:: Entries shown ::
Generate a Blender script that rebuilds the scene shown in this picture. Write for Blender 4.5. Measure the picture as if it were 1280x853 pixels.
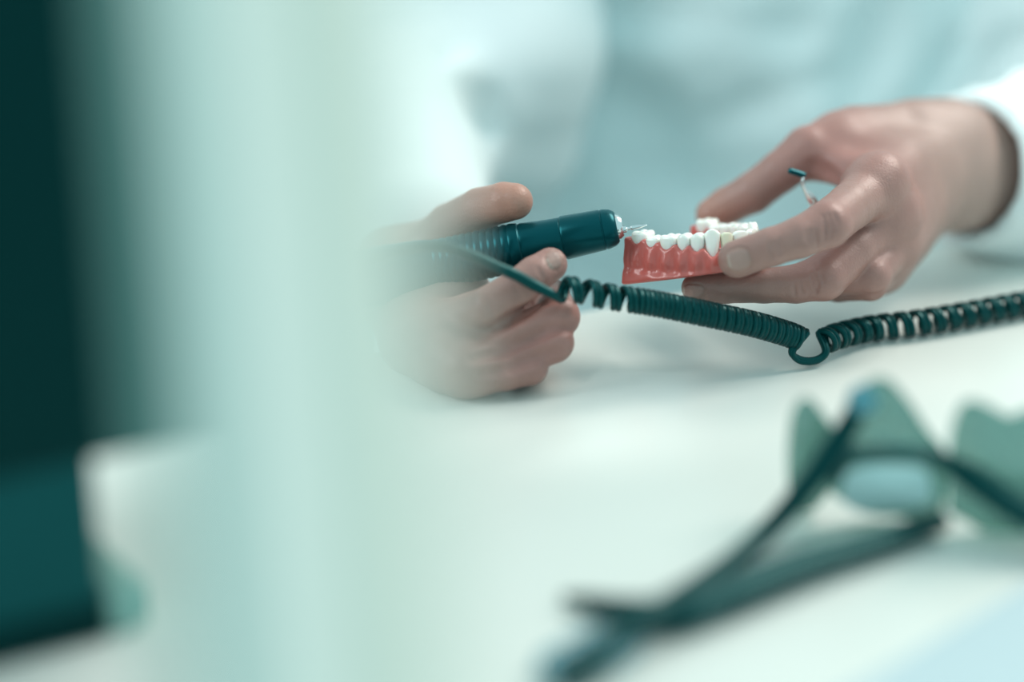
import bpy, math, random
import numpy as np
from mathutils import Vector

# ------------------------------------------------------------------ clean
for o in list(bpy.data.objects):
    bpy.data.objects.remove(o, do_unlink=True)
SC = bpy.context.scene
COL = SC.collection
rng = np.random.default_rng(7)
random.seed(7)

# ------------------------------------------------------------------ camera, world, lights, exposure
FPX = 85.0 / 36.0 * 1280.0
TILT = math.radians(21.5)
TZ = 0.75                                  # table top height
CAM = np.array([0.0, 0.0, TZ + 0.3907])
FWD = np.array([0.0, math.cos(TILT), -math.sin(TILT)])
UPV = np.array([0.0, math.sin(TILT), math.cos(TILT)])
RGT = np.array([1.0, 0.0, 0.0])

cd = bpy.data.cameras.new('camera')
cam = bpy.data.objects.new('camera', cd)
COL.objects.link(cam)
cam.location = CAM
cam.rotation_euler = (math.radians(90.0) - TILT, 0.0, 0.0)
cd.lens = 85.0
cd.sensor_width = 36.0
cd.clip_start = 0.02
cd.dof.use_dof = True
cd.dof.focus_distance = 1.030
cd.dof.aperture_fstop = 1.45
SC.camera = cam

SC.view_settings.view_transform = 'Standard'
SC.view_settings.look = 'None'
SC.view_settings.gamma = 1.0
SC.view_settings.use_curve_mapping = False
SC.view_settings.exposure = 0.0
SC.cycles.use_denoising = True

W = bpy.data.worlds.new('world')
SC.world = W
W.use_nodes = True
wb = W.node_tree.nodes['Background']
wb.inputs[0].default_value = (0.57, 0.88, 0.91, 1)
wb.inputs[1].default_value = 0.90


def area(name, loc, target, sx, sy, power, color):
    l = bpy.data.lights.new(name, 'AREA')
    l.shape = 'RECTANGLE'
    l.size = sx
    l.size_y = sy
    l.energy = power
    l.color = color
    o = bpy.data.objects.new(name, l)
    COL.objects.link(o)
    o.location = loc
    o.rotation_euler = (Vector(target) - Vector(loc)).to_track_quat('-Z', 'Y').to_euler()
    return o


area('ceiling_light_panel', (1.15, 1.7, 2.15), (0.12, 1.0, TZ), 1.1, 0.7, 32, (1.0, 0.90, 0.82))
area('added_torso_fill', (-1.5, 0.45, 1.95), (0.1, 1.2, TZ + 0.1), 1.0, 1.0, 19, (1.0, 0.98, 0.97))  # unseen fill light added at the front left to brighten the torso


def spot(name, loc, target, power, deg, blend, color):
    l = bpy.data.lights.new(name, 'SPOT')
    l.energy = power
    l.spot_size = math.radians(deg)
    l.spot_blend = blend
    l.shadow_soft_size = 0.02
    l.color = color
    o = bpy.data.objects.new(name, l)
    COL.objects.link(o)
    o.location = loc
    o.rotation_euler = (Vector(target) - Vector(loc)).to_track_quat('-Z', 'Y').to_euler()


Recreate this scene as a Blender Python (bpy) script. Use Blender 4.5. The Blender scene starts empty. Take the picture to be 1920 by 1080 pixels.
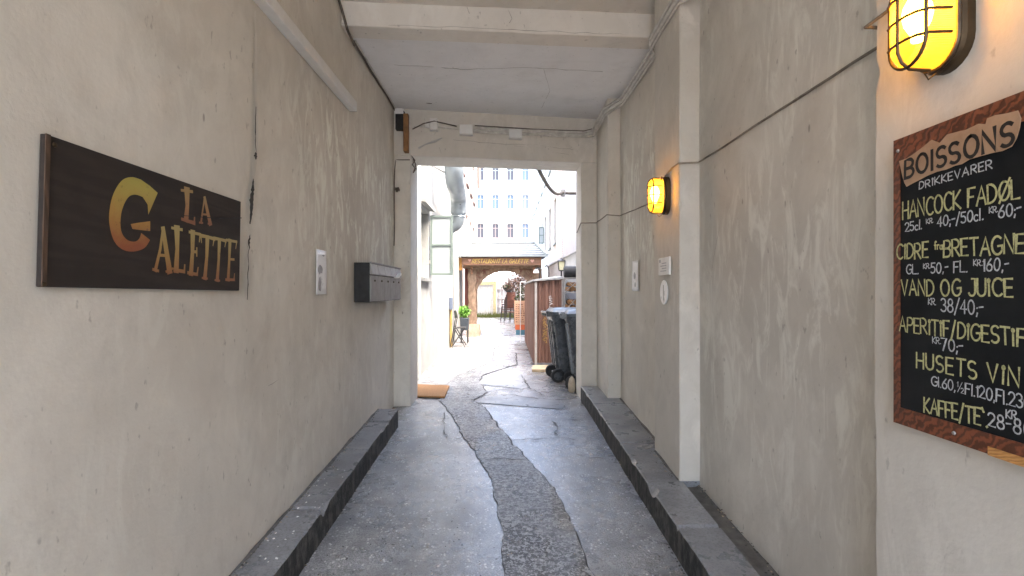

:: Stated exercise ::
Reproduce the full listing above verbatim, with no pictures included.

:: Result of this exercise ::
Generate a Blender script that rebuilds the scene shown in this picture. Write for Blender 4.5. Measure the picture as if it were 1280x853 pixels.
import bpy, math, random
import numpy as np
from mathutils import Vector

# ------------------------------------------------------------------ clean
for o in list(bpy.data.objects):
    bpy.data.objects.remove(o, do_unlink=True)
SC = bpy.context.scene
COL = SC.collection
rng = np.random.default_rng(7)
random.seed(7)

# ------------------------------------------------------------------ camera, world, lights, exposure
FPX = 85.0 / 36.0 * 1280.0
TILT = math.radians(21.5)
TZ = 0.75                                  # table top height
CAM = np.array([0.0, 0.0, TZ + 0.3907])
FWD = np.array([0.0, math.cos(TILT), -math.sin(TILT)])
UPV = np.array([0.0, math.sin(TILT), math.cos(TILT)])
RGT = np.array([1.0, 0.0, 0.0])

cd = bpy.data.cameras.new('camera')
cam = bpy.data.objects.new('camera', cd)
COL.objects.link(cam)
cam.location = CAM
cam.rotation_euler = (math.radians(90.0) - TILT, 0.0, 0.0)
cd.lens = 85.0
cd.sensor_width = 36.0
cd.clip_start = 0.02
cd.dof.use_dof = True
cd.dof.focus_distance = 1.030
cd.dof.aperture_fstop = 1.45
SC.camera = cam

SC.view_settings.view_transform = 'Standard'
SC.view_settings.look = 'None'
SC.view_settings.gamma = 1.0
SC.view_settings.use_curve_mapping = False
SC.view_settings.exposure = 0.0
SC.cycles.use_denoising = True

W = bpy.data.worlds.new('world')
SC.world = W
W.use_nodes = True
wb = W.node_tree.nodes['Background']
wb.inputs[0].default_value = (0.57, 0.88, 0.91, 1)
wb.inputs[1].default_value = 0.90


def area(name, loc, target, sx, sy, power, color):
    l = bpy.data.lights.new(name, 'AREA')
    l.shape = 'RECTANGLE'
    l.size = sx
    l.size_y = sy
    l.energy = power
    l.color = color
    o = bpy.data.objects.new(name, l)
    COL.objects.link(o)
    o.location = loc
    o.rotation_euler = (Vector(target) - Vector(loc)).to_track_quat('-Z', 'Y').to_euler()
    return o


area('ceiling_light_panel', (1.15, 1.7, 2.15), (0.12, 1.0, TZ), 1.1, 0.7, 32, (1.0, 0.90, 0.82))
area('added_torso_fill', (-1.5, 0.45, 1.95), (0.1, 1.2, TZ + 0.1), 1.0, 1.0, 19, (1.0, 0.98, 0.97))  # unseen fill light added at the front left to brighten the torso


def spot(name, loc, target, power, deg, blend, color):
    l = bpy.data.lights.new(name, 'SPOT')
    l.energy = power
    l.spot_size = math.radians(deg)
    l.spot_blend = blend
    l.shadow_soft_size = 0.02
    l.color = color
    o = bpy.data.objects.new(name, l)
    COL.objects.link(o)
    o.location = loc
    o.rotation_euler = (Vector(target) - Vector(loc)).to_track_quat('-Z', 'Y').to_euler()


Recreate this scene as a Blender Python (bpy) script. Use Blender 4.5. The Blender scene starts empty. Take the picture to be 1920 by 1080 pixels.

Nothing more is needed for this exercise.